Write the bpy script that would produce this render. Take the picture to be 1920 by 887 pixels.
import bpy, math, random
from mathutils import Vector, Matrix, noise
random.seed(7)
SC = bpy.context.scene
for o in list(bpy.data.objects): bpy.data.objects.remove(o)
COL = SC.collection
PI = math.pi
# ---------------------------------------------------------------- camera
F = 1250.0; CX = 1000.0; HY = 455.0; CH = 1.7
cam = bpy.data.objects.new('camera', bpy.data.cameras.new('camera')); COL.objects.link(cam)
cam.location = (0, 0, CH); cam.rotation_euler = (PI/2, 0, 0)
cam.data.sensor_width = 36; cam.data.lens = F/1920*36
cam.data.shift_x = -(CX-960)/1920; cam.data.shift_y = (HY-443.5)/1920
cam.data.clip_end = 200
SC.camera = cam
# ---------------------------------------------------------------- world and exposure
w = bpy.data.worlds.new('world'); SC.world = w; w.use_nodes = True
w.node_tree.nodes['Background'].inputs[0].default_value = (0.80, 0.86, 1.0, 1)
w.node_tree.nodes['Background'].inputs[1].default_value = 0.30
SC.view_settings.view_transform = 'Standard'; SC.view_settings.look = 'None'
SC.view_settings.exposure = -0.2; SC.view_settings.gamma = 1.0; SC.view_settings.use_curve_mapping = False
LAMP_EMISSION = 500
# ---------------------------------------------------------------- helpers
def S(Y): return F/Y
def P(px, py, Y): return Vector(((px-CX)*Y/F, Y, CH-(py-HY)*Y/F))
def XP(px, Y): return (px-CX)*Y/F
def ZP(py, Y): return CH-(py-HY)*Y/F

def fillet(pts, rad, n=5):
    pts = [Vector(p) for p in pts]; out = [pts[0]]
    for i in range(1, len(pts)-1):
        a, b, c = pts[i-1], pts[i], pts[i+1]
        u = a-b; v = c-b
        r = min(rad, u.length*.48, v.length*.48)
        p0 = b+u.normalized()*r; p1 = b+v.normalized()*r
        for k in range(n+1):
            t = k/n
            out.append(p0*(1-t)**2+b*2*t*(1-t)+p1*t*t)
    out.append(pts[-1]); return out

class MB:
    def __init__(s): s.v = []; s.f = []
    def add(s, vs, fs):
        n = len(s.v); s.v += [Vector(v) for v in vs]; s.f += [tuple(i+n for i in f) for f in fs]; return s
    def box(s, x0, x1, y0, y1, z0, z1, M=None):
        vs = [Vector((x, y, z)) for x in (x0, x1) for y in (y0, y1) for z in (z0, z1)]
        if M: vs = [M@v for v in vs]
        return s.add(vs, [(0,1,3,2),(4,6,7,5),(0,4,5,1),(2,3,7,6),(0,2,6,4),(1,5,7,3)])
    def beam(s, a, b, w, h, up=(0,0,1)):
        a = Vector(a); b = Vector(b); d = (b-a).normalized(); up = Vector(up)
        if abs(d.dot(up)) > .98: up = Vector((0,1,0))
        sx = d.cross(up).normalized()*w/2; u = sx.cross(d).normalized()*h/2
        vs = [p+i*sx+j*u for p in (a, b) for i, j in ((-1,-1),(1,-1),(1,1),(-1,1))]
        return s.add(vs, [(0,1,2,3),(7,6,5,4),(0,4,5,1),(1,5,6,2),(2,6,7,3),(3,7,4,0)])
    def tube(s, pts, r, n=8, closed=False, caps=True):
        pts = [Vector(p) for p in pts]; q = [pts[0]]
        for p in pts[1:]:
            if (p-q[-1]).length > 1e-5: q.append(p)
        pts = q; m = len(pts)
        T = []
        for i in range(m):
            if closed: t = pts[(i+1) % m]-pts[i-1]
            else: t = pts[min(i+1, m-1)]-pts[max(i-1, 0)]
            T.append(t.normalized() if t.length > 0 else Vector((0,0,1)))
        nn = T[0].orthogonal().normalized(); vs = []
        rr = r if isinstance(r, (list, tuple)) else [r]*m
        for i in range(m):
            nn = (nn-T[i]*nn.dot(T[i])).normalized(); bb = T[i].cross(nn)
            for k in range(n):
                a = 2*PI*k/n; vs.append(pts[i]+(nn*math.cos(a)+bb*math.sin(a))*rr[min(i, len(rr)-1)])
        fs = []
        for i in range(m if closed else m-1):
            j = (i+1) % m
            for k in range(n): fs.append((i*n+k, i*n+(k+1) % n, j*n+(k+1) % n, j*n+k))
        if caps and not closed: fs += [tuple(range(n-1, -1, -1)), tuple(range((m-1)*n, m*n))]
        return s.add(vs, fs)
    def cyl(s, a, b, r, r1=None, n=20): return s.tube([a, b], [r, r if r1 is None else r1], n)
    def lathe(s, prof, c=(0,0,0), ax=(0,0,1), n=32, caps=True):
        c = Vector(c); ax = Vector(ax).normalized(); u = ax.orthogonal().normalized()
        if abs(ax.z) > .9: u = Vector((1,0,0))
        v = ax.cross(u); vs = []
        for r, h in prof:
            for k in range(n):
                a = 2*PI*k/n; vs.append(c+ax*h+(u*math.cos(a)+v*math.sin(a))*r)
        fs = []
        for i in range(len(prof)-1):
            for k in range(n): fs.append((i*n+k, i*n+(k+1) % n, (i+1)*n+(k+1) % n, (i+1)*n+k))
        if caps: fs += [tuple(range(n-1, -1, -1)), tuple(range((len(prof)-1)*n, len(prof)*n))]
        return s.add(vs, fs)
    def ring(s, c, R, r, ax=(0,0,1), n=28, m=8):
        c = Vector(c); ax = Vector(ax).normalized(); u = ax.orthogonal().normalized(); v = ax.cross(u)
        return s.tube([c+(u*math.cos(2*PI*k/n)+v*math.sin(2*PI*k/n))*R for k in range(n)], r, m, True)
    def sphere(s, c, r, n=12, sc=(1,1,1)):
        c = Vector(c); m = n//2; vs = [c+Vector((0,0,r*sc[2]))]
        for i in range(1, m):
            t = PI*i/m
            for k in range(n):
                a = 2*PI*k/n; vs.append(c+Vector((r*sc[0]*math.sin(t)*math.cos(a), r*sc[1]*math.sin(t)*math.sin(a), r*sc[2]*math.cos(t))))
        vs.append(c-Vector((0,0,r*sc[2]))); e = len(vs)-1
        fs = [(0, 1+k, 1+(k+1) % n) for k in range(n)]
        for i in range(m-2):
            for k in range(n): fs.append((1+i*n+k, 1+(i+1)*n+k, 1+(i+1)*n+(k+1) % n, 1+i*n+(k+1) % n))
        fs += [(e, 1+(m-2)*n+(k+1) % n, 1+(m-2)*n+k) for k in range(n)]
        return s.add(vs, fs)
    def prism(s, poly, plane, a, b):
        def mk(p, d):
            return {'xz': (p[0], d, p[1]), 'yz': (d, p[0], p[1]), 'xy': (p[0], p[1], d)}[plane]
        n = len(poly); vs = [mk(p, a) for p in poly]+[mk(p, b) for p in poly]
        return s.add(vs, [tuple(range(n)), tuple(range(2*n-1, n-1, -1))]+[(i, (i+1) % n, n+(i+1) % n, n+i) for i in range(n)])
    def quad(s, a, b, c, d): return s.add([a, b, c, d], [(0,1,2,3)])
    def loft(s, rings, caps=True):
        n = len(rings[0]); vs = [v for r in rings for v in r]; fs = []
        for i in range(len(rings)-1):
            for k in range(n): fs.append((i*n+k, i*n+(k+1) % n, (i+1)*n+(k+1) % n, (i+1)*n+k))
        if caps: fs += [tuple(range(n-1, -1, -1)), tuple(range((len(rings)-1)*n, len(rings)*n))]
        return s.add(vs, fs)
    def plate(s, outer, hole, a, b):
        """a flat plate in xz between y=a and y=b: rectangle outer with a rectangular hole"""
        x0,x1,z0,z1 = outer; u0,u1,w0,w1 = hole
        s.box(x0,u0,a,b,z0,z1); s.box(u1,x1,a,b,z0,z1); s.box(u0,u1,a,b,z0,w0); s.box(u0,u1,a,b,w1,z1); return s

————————

__The task__: Extract all of the data shown above and repeat it verbatim.

__Response to the exercise__:
Write the bpy script that would produce this render. Take the picture to be 1920 by 887 pixels.
import bpy, math, random
from mathutils import Vector, Matrix, noise
random.seed(7)
SC = bpy.context.scene
for o in list(bpy.data.objects): bpy.data.objects.remove(o)
COL = SC.collection
PI = math.pi
# ---------------------------------------------------------------- camera
F = 1250.0; CX = 1000.0; HY = 455.0; CH = 1.7
cam = bpy.data.objects.new('camera', bpy.data.cameras.new('camera')); COL.objects.link(cam)
cam.location = (0, 0, CH); cam.rotation_euler = (PI/2, 0, 0)
cam.data.sensor_width = 36; cam.data.lens = F/1920*36
cam.data.shift_x = -(CX-960)/1920; cam.data.shift_y = (HY-443.5)/1920
cam.data.clip_end = 200
SC.camera = cam
# ---------------------------------------------------------------- world and exposure
w = bpy.data.worlds.new('world'); SC.world = w; w.use_nodes = True
w.node_tree.nodes['Background'].inputs[0].default_value = (0.80, 0.86, 1.0, 1)
w.node_tree.nodes['Background'].inputs[1].default_value = 0.30
SC.view_settings.view_transform = 'Standard'; SC.view_settings.look = 'None'
SC.view_settings.exposure = -0.2; SC.view_settings.gamma = 1.0; SC.view_settings.use_curve_mapping = False
LAMP_EMISSION = 500
# ---------------------------------------------------------------- helpers
def S(Y): return F/Y
def P(px, py, Y): return Vector(((px-CX)*Y/F, Y, CH-(py-HY)*Y/F))
def XP(px, Y): return (px-CX)*Y/F
def ZP(py, Y): return CH-(py-HY)*Y/F

def fillet(pts, rad, n=5):
    pts = [Vector(p) for p in pts]; out = [pts[0]]
    for i in range(1, len(pts)-1):
        a, b, c = pts[i-1], pts[i], pts[i+1]
        u = a-b; v = c-b
        r = min(rad, u.length*.48, v.length*.48)
        p0 = b+u.normalized()*r; p1 = b+v.normalized()*r
        for k in range(n+1):
            t = k/n
            out.append(p0*(1-t)**2+b*2*t*(1-t)+p1*t*t)
    out.append(pts[-1]); return out

class MB:
    def __init__(s): s.v = []; s.f = []
    def add(s, vs, fs):
        n = len(s.v); s.v += [Vector(v) for v in vs]; s.f += [tuple(i+n for i in f) for f in fs]; return s
    def box(s, x0, x1, y0, y1, z0, z1, M=None):
        vs = [Vector((x, y, z)) for x in (x0, x1) for y in (y0, y1) for z in (z0, z1)]
        if M: vs = [M@v for v in vs]
        return s.add(vs, [(0,1,3,2),(4,6,7,5),(0,4,5,1),(2,3,7,6),(0,2,6,4),(1,5,7,3)])
    def beam(s, a, b, w, h, up=(0,0,1)):
        a = Vector(a); b = Vector(b); d = (b-a).normalized(); up = Vector(up)
        if abs(d.dot(up)) > .98: up = Vector((0,1,0))
        sx = d.cross(up).normalized()*w/2; u = sx.cross(d).normalized()*h/2
        vs = [p+i*sx+j*u for p in (a, b) for i, j in ((-1,-1),(1,-1),(1,1),(-1,1))]
        return s.add(vs, [(0,1,2,3),(7,6,5,4),(0,4,5,1),(1,5,6,2),(2,6,7,3),(3,7,4,0)])
    def tube(s, pts, r, n=8, closed=False, caps=True):
        pts = [Vector(p) for p in pts]; q = [pts[0]]
        for p in pts[1:]:
            if (p-q[-1]).length > 1e-5: q.append(p)
        pts = q; m = len(pts)
        T = []
        for i in range(m):
            if closed: t = pts[(i+1) % m]-pts[i-1]
            else: t = pts[min(i+1, m-1)]-pts[max(i-1, 0)]
            T.append(t.normalized() if t.length > 0 else Vector((0,0,1)))
        nn = T[0].orthogonal().normalized(); vs = []
        rr = r if isinstance(r, (list, tuple)) else [r]*m
        for i in range(m):
            nn = (nn-T[i]*nn.dot(T[i])).normalized(); bb = T[i].cross(nn)
            for k in range(n):
                a = 2*PI*k/n; vs.append(pts[i]+(nn*math.cos(a)+bb*math.sin(a))*rr[min(i, len(rr)-1)])
        fs = []
        for i in range(m if closed else m-1):
            j = (i+1) % m
            for k in range(n): fs.append((i*n+k, i*n+(k+1) % n, j*n+(k+1) % n, j*n+k))
        if caps and not closed: fs += [tuple(range(n-1, -1, -1)), tuple(range((m-1)*n, m*n))]
        return s.add(vs, fs)
    def cyl(s, a, b, r, r1=None, n=20): return s.tube([a, b], [r, r if r1 is None else r1], n)
    def lathe(s, prof, c=(0,0,0), ax=(0,0,1), n=32, caps=True):
        c = Vector(c); ax = Vector(ax).normalized(); u = ax.orthogonal().normalized()
        if abs(ax.z) > .9: u = Vector((1,0,0))
        v = ax.cross(u); vs = []
        for r, h in prof:
            for k in range(n):
                a = 2*PI*k/n; vs.append(c+ax*h+(u*math.cos(a)+v*math.sin(a))*r)
        fs = []
        for i in range(len(prof)-1):
            for k in range(n): fs.append((i*n+k, i*n+(k+1) % n, (i+1)*n+(k+1) % n, (i+1)*n+k))
        if caps: fs += [tuple(range(n-1, -1, -1)), tuple(range((len(prof)-1)*n, len(prof)*n))]
        return s.add(vs, fs)
    def ring(s, c, R, r, ax=(0,0,1), n=28, m=8):
        c = Vector(c); ax = Vector(ax).normalized(); u = ax.orthogonal().normalized(); v = ax.cross(u)
        return s.tube([c+(u*math.cos(2*PI*k/n)+v*math.sin(2*PI*k/n))*R for k in range(n)], r, m, True)
    def sphere(s, c, r, n=12, sc=(1,1,1)):
        c = Vector(c); m = n//2; vs = [c+Vector((0,0,r*sc[2]))]
        for i in range(1, m):
            t = PI*i/m
            for k in range(n):
                a = 2*PI*k/n; vs.append(c+Vector((r*sc[0]*math.sin(t)*math.cos(a), r*sc[1]*math.sin(t)*math.sin(a), r*sc[2]*math.cos(t))))
        vs.append(c-Vector((0,0,r*sc[2]))); e = len(vs)-1
        fs = [(0, 1+k, 1+(k+1) % n) for k in range(n)]
        for i in range(m-2):
            for k in range(n): fs.append((1+i*n+k, 1+(i+1)*n+k, 1+(i+1)*n+(k+1) % n, 1+i*n+(k+1) % n))
        fs += [(e, 1+(m-2)*n+(k+1) % n, 1+(m-2)*n+k) for k in range(n)]
        return s.add(vs, fs)
    def prism(s, poly, plane, a, b):
        def mk(p, d):
            return {'xz': (p[0], d, p[1]), 'yz': (d, p[0], p[1]), 'xy': (p[0], p[1], d)}[plane]
        n = len(poly); vs = [mk(p, a) for p in poly]+[mk(p, b) for p in poly]
        return s.add(vs, [tuple(range(n)), tuple(range(2*n-1, n-1, -1))]+[(i, (i+1) % n, n+(i+1) % n, n+i) for i in range(n)])
    def quad(s, a, b, c, d): return s.add([a, b, c, d], [(0,1,2,3)])
    def loft(s, rings, caps=True):
        n = len(rings[0]); vs = [v for r in rings for v in r]; fs = []
        for i in range(len(rings)-1):
            for k in range(n): fs.append((i*n+k, i*n+(k+1) % n, (i+1)*n+(k+1) % n, (i+1)*n+k))
        if caps: fs += [tuple(range(n-1, -1, -1)), tuple(range((len(rings)-1)*n, len(rings)*n))]
        return s.add(vs, fs)
    def plate(s, outer, hole, a, b):
        """a flat plate in xz between y=a and y=b: rectangle outer with a rectangular hole"""
        x0,x1,z0,z1 = outer; u0,u1,w0,w1 = hole
        s.box(x0,u0,a,b,z0,z1); s.box(u1,x1,a,b,z0,z1); s.box(u0,u1,a,b,z0,w0); s.box(u0,u1,a,b,w1,z1); return s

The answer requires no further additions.